Une bombe dans tous les sens du terme d’ailleurs, Dunkerque étant visuellement à tomber: une vraie œuvre d’art filmée (pour les ¾) en IMAX où le réalisme transpire par tous les pores de l’écran, qu’il s’agisse de vaisseaux d’époque restaurés – mention spéciale aux magnifiques plans aériens- ou de la photographie très organique et sublimée par la pellicule du réalisateur qui refuse en bloc le numérique, tout est pensé pour notre immersion la plus totale.
Il s’agit sans doute là du film le plus solide et précis de son auteur en terme de mise en scène pure et dure.

De sorte qu’une chose devient vite claire depuis notre fauteuil de cinéma : nous sommes nous aussi piégés dans les serres de l’Aigle et Dunkerque devient un purgatoire pour les échoués et leur commandant (comment ai-je pu oublier le magistral Kenneth Brannagh !?). 
La patrie est presque visible au-delà de La Manche et pourtant l’Enfer est encore plus proche. Les hommes s’en vont par bateau pour mieux être refoulés par la houle quelques instants plus tard, comme prisonniers de ce purgatoire gris-ardoise, brumeux, en apparence déconnecté de l’espace-temps.

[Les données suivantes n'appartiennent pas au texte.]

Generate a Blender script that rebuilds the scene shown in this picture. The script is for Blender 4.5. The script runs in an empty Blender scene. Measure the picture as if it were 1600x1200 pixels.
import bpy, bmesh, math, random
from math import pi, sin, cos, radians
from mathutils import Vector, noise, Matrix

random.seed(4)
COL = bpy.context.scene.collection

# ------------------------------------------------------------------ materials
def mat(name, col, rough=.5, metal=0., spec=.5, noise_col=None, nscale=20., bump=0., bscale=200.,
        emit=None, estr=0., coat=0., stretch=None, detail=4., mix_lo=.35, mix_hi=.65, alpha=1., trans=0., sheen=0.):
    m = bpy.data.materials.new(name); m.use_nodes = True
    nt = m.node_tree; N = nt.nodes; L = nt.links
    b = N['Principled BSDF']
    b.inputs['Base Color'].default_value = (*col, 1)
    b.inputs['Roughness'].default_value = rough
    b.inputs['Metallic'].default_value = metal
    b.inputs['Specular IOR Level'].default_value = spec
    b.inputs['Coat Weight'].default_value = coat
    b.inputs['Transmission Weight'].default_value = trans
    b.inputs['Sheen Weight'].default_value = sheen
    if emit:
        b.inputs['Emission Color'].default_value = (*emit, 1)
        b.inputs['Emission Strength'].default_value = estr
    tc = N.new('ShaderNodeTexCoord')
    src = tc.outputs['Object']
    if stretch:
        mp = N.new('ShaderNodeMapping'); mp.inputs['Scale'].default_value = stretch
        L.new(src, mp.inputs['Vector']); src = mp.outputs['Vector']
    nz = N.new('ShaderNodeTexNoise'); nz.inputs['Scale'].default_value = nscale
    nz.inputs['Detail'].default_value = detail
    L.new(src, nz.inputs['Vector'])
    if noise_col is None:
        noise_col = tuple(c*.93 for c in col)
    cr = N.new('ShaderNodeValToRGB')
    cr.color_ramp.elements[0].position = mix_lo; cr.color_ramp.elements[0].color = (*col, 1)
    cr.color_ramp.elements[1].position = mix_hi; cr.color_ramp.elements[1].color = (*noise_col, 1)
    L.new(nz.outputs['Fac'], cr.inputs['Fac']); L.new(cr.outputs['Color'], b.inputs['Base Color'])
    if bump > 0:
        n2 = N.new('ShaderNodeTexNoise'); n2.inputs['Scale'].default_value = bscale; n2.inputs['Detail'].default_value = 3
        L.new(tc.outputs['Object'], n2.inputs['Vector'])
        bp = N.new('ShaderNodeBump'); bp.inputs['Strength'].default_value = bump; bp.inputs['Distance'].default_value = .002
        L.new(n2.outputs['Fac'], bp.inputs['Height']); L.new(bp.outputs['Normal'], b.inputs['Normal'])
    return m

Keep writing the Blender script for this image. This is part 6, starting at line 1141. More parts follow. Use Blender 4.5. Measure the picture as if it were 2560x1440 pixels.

En conclusion, Christopher Nolan surprend une fois de plus ; ne nous racontant pas une histoire menant à la victoire mais bien à une cinglante retraite, il nous fait vivre à travers le regard d’un casting impeccable et de son compositeur de génie, non seulement l’impact écrasant des forces guerrières jadis en présence mais aussi et surtout la puissance que peuvent revêtir de modestes actes de bravoure, avec pudeur et sans traditionnel carton-épilogue nous racontant le devenir d’untel avec sa femme et ses gosses après la guerre (merci !).
Manque juste à l’appel un solide lien émotionnel pouvant véritablement bouleverser mais, après tout, être totalement bluffé ce n’est déjà pas si courant.



Note :  9 /10





Conseillé...
Déconseillé...

    - Aux amateurs de films de guerre (il faut aimer ça un minimum, en effet).

    - Aux fans de Christopher Nolan, le style y est.

    - A ceux qui attendent un film à voir absolument sur grand écran en ce second semestre 2017.

      - Aux curieux.


    - A ceux qui ne se reconnaissent pas du tout dans le cadre de gauche.